The biggest problem for U.S. business may simply be uncertainty about future trade policies, which hits investment and hiring. After a steady rise throughout 2017 and 2018, U.S. manufacturing employment has flatlined since early 2019, shortly after a tariff increase on $200 billion of Chinese goods went into effect. Since then, duties have risen further, but Mr. Trump’s constantly changing China trade stance might have inflicted more damage by undermining business planning and confidence that any agreement reached will be permanent. A limited deal won’t change that dynamic.
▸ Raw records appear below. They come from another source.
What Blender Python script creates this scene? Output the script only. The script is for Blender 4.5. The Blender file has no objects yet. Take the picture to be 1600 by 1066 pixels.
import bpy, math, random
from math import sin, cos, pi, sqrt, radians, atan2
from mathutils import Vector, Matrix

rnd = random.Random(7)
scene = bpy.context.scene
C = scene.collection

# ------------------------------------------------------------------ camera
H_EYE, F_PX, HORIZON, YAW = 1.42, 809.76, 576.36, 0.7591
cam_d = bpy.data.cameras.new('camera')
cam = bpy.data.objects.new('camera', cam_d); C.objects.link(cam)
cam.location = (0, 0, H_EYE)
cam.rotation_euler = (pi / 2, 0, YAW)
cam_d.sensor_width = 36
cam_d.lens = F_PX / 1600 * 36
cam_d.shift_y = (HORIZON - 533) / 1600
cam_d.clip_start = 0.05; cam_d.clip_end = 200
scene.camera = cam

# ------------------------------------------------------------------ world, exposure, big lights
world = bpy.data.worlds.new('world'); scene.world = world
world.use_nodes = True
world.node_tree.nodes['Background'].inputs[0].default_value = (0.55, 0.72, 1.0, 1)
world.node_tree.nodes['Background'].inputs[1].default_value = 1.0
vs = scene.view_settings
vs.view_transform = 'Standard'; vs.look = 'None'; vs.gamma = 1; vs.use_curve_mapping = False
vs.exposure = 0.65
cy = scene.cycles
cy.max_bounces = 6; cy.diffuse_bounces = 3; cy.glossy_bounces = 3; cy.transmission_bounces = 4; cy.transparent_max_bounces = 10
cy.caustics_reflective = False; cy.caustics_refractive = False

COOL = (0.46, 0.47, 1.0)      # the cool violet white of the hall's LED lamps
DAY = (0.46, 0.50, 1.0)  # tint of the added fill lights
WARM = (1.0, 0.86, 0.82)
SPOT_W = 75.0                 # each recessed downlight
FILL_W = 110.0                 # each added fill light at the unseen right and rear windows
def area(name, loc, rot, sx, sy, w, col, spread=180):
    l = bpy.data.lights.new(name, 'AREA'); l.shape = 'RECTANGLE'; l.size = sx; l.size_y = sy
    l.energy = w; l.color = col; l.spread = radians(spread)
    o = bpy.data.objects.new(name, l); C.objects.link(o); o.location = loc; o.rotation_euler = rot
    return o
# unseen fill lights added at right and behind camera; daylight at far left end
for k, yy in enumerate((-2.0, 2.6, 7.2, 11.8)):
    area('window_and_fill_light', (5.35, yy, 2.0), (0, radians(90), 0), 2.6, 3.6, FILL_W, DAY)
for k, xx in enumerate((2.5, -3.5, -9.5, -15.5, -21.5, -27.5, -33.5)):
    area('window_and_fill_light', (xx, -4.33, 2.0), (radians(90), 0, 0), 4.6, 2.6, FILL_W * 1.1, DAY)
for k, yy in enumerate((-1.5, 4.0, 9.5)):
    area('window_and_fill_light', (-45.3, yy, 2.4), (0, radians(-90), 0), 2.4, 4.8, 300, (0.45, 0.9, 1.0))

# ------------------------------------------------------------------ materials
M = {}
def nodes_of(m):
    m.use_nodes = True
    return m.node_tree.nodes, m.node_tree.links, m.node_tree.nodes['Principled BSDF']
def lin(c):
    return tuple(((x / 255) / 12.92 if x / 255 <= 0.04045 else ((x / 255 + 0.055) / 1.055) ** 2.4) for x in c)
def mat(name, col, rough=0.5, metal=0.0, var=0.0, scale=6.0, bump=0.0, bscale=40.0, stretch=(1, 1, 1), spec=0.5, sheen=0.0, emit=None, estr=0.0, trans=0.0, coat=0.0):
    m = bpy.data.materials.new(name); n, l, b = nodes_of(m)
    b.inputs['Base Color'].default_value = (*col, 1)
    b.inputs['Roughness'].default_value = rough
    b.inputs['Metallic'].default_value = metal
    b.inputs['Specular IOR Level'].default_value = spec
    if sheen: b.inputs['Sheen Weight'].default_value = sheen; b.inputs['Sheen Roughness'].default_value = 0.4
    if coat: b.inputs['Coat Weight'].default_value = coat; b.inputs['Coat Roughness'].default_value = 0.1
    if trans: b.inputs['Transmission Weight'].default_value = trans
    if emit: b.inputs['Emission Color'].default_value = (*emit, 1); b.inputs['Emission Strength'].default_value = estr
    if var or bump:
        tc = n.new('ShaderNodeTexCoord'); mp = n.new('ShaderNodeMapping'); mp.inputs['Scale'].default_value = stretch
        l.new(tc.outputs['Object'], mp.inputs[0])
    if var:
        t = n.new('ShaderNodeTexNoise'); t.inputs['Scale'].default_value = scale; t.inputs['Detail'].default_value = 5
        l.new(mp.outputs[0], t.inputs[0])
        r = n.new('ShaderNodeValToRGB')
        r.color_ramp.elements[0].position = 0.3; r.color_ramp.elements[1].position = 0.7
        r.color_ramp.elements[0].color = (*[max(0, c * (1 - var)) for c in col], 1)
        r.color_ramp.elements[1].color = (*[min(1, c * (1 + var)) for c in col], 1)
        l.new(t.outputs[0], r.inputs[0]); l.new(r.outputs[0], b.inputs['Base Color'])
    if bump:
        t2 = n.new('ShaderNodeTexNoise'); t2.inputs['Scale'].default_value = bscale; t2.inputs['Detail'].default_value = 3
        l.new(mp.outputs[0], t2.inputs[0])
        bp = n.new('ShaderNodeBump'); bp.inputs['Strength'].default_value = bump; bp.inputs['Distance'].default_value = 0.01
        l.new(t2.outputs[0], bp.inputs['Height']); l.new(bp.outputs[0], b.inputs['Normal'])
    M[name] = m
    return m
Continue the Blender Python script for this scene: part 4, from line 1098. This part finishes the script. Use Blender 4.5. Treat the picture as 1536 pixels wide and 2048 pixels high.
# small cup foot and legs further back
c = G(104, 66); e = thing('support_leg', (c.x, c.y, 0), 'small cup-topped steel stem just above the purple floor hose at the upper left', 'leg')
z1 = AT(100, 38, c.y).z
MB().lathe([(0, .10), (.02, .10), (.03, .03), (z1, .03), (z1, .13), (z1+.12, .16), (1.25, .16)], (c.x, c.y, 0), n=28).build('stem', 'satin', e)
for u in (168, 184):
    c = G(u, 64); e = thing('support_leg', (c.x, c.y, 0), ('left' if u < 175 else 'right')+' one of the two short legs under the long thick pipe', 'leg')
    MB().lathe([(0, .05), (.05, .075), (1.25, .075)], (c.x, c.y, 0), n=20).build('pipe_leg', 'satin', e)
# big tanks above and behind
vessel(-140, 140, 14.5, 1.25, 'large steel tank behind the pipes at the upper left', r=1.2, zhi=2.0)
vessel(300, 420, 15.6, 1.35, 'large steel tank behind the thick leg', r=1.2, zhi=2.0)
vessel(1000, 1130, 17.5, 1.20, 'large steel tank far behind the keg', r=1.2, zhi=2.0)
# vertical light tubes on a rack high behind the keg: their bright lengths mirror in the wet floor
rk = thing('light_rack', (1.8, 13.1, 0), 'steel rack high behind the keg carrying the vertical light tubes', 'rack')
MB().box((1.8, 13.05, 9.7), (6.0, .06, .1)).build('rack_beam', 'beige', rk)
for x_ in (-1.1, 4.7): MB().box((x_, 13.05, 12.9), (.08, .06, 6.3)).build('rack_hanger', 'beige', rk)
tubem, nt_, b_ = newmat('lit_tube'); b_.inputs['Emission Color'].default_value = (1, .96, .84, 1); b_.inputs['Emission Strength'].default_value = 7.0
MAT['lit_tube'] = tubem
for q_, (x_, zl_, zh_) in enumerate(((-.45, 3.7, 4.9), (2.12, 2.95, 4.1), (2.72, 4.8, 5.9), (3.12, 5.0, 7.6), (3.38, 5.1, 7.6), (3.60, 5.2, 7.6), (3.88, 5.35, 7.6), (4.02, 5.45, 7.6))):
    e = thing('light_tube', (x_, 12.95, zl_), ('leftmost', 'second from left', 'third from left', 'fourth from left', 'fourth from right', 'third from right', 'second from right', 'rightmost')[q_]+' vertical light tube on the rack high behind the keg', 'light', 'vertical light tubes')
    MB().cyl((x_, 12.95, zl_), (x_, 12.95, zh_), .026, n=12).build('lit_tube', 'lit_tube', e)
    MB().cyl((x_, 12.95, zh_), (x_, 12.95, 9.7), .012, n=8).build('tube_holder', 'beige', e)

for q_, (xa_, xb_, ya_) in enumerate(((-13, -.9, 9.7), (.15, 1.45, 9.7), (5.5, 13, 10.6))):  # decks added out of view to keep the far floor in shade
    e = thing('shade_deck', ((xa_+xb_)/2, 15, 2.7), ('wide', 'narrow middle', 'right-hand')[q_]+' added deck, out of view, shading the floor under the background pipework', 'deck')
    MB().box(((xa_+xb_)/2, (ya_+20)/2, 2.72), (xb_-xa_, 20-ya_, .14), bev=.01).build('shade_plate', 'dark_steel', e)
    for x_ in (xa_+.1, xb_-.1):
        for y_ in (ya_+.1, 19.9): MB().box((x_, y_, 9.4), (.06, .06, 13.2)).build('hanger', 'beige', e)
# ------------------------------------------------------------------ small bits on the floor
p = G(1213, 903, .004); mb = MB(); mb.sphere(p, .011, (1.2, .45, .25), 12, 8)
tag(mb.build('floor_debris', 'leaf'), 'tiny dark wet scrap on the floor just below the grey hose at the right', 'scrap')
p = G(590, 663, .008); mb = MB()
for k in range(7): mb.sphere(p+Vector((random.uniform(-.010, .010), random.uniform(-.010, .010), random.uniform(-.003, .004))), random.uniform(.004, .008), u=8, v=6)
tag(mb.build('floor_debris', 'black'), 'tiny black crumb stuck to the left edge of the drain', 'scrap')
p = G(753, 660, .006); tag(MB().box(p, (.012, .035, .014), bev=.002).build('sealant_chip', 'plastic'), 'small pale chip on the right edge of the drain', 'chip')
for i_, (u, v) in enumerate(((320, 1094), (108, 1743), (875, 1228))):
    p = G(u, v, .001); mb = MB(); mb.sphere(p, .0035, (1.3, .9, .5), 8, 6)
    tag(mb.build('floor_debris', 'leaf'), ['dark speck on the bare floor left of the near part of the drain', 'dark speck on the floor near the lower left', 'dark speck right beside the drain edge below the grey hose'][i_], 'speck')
In comments to reporters on Thursday, President Trump said trade talks between the U.S. and China are going well and should be wrapping up soon. Photo: Nicholas Kamm/AFP

Second, what ails global trade and industry right now isn’t just the trade war. China’s crackdown on shadow banking, which intensified in 2018, is weighing on investment and demand for capital goods and commodities—hitting everyone from German machinery exporters to Chilean copper miners. The weak yuan magnifies the effect. And the endless uncertainty in Europe over Brexit might be hurting investment and growth there too, which in turn feeds into weaker demand for U.S. goods.

Given Mr. Trump’s mercurial approach to deal making, there is no guarantee that anything will come out of Friday’s meeting. But if a truce does materialize, investors should take it as a palliative for global manufacturing, nothing more.

A real cure requires a credible denouement to the endless Sino-U.S. trade bickering, lower U.S. rates and—probably—a rebound in the Chinese domestic investment cycle.